I pointed out in that story, John, Paul, George and Ringo as well as Bob Marley (who said Fats inspired reggae music) as well as Elvis and Carl Perkins all pointed to Fats as the man.
I also ruminated that much of the world likely had forgotten that Fats was even alive until Hurricane Katrina struck.
In fact, as the floodwaters rose in the Lower 9th Ward, and as National Guard helicopters plucked the victims off roofs, there were broadcast reports that Fats was missing.
Many musicians were accounted for at evacuation sites from Houston to Austin to Nashville and Memphis. But no one could locate Fats, who had chosen to ride out the storm at home. There were real fears about his well-being.
That changed with the mass publication of a New Orleans Times-Picayune photo of Domino being helped off a boat after being rescued from his house.
“We were on the second-floor balcony. The water kept coming up,” Fats recalls.
Finally, it was time to summon a boat to rescue the singer and Rosemary, his wife of almost 60 years, as well as many of their eight children and countless grandchildren (“Oh, I never count ’em. I got a lot of them,” says Domino).
Like almost everyone in the Lower Ninth, he lost everything. But to Fats, that’s just material stuff, and it’s not that important. “I ain’t missed nothing to tell you the truth, and I was able to replace what I lost.”

But it was only through Tipitina’s fund-raisers, including a recording and a show at which Fats appeared, that his landmark home, his sanctuary during his years of stardom, was reclaimed.
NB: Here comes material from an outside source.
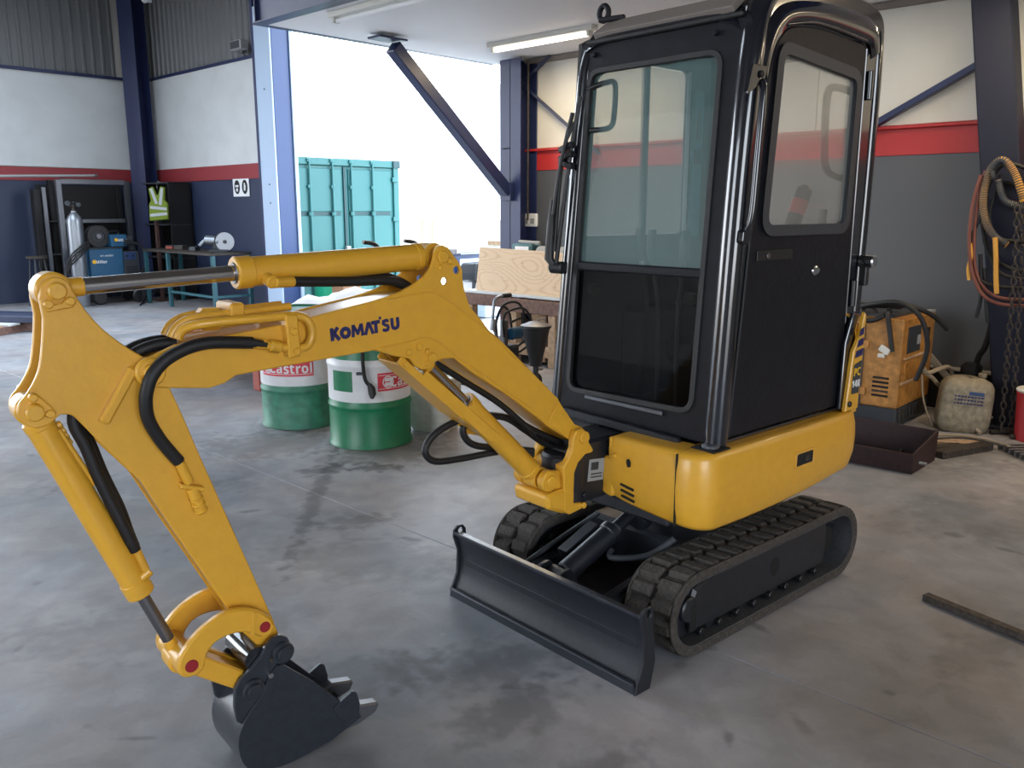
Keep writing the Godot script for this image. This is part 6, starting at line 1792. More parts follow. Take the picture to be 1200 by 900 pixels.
func drum(called: String, label: String, at: Vector3, turn: float, green: Material, full: bool) -> void:
	var d := thing(called, label, "drum", at, turn, "green and white oil drums")
	var P := [Vector2(0, 0.012), Vector2(0.275, 0.012), Vector2(0.287, 0.0), Vector2(0.296, 0.004), Vector2(0.294, 0.018), Vector2(0.286, 0.03), Vector2(0.286, 0.26)]
	for y in [0.29, 0.58]:
		P.append_array([Vector2(0.286, y - 0.02), Vector2(0.292, y - 0.008), Vector2(0.294, y), Vector2(0.292, y + 0.008), Vector2(0.286, y + 0.02)])
	P.append_array([Vector2(0.286, 0.86), Vector2(0.294, 0.872), Vector2(0.296, 0.882), Vector2(0.288, 0.886), Vector2(0.276, 0.87), Vector2(0, 0.87)])
	part("shell", mb().lathe(P, 48), green, d)
	part("bung", mb().cyl(Vector3(0.18, 0.87, 0.02), Vector3(0.18, 0.888, 0.02), 0.03, 16, 0.004), M.steel, d)
	part("bung", mb().cyl(Vector3(-0.18, 0.87, -0.02), Vector3(-0.18, 0.882, -0.02), 0.018, 14, 0.004), M.steel, d)
	part("white_band", mb().lathe([Vector2(0.2862, 0.332), Vector2(0.2872, 0.333), Vector2(0.2872, 0.557), Vector2(0.2935, 0.572), Vector2(0.2955, 0.58), Vector2(0.2935, 0.588), Vector2(0.2872, 0.603), Vector2(0.2872, 0.622), Vector2(0.2862, 0.623)], 48), M.drum_white, d)
	for q in [[0.9, "label"], [0.9 - PI, "label"]]:
		var a: float = q[0]
		# angle 0 is +x; the label spans 0.9 rad about its middle
		var lb := part("red_label", mb().lathe([Vector2(0.2874, 0.408), Vector2(0.2882, 0.409), Vector2(0.2882, 0.532), Vector2(0.2874, 0.533)], 20, Transform3D(), a - 0.75, a + 0.75), M.drum_red, d)
		for y in [0.424, 0.517]:
			part("label_line", mb().lathe([Vector2(0.2883, y - 0.002), Vector2(0.2886, y - 0.002), Vector2(0.2886, y + 0.002), Vector2(0.2883, y + 0.002)], 20, Transform3D(), a - 0.73, a + 0.73), M.drum_white, lb)
		var T := Transform3D(Basis(Vector3.UP, PI / 2 - a), Vector3.ZERO) * Transform3D(Basis(), Vector3(0, 0.47, 0.2886))
		var em := mb(T * Transform3D(Basis(Vector3.UP, -0.49), Vector3(-0.2882 * sin(0.49), 0, -0.2882 * (1 - cos(0.49)))))
		em.ext(ring(Vector2.ZERO, 0.042, 28), 0.0, 0.0012, 0.0, [ring(Vector2.ZERO, 0.034, 24)])
		em.ext(rounded(pv([-0.03, 0.004, 0.022, 0.004, 0.028, 0.016, 0.016, 0.028, -0.018, 0.026]), 0.006), 0.0, 0.0012, 0.0)
		em.ext(rounded(pv([0.03, -0.004, -0.022, -0.004, -0.028, -0.016, -0.016, -0.028, 0.018, -0.026]), 0.006), 0.0, 0.0012, 0.0)
		part("label_emblem", em, M.drum_white, lb)
		part("label_lettering", text_mb("Castrol", 0.072, T * Transform3D(Basis(Vector3.UP, 0.14), Vector3(0.2886 * sin(0.14), -0.004, -0.2886 * (1 - cos(0.14)))), "Droid Sans", true, 0.001, 0.2886), M.drum_white, lb)
	var a2 := 0.9 + 1.65
	part("green_label", mb().lathe([Vector2(0.2874, 0.405), Vector2(0.2882, 0.406), Vector2(0.2882, 0.545), Vector2(0.2874, 0.546)], 16, Transform3D(), a2 - 0.3, a2 + 0.3), M.drum_green, d)
	if full:
		return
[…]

At the time of the interview, the home was being rebuilt and the family was hoping to move back in.
In a bit of optimism, either my own or Fats’, the story speculated that he would move back home, providing a beacon of hope for the thousands displaced.
I love New Orleans and Fats Domino, and I bought into his vision of returning home, to his happily ever after existence, occasionally venturing out to play.
Truth is, he’s probably not going to return to the Lower Ninth Ward, at least full-time. For some reason, the federal government has allowed that to become a complete wasteland which has shown little sign of rebirth in five years.
And, while he is surrounded by family, his beloved Rosemary has died … far from their compound in the part of the city that was their life’s home.
Still, on this anniversary of Katrina, while Fats isn’t full of conversation – he’s always enjoyed letting the piano keys do the talking – he’s pretty upbeat.
“I still get back to my house,” says the 82-year-old. “It’s only 20 minutes away. Go back often enough.”
Then he asks me to call back sometime … soon and “whenever you want to talk some more.”
But on this Sunday afternoon, I’ve interrupted a session on the piano. No he may never tour again to delight thousands of cheering fans.
That’s not stopping the music in his heart.
“I’m getting ready to record again,” he says. ”I got a lot of songs.”
Is there a market for new music by the Fat Man?
That’s not really the point. “I just want to play again.”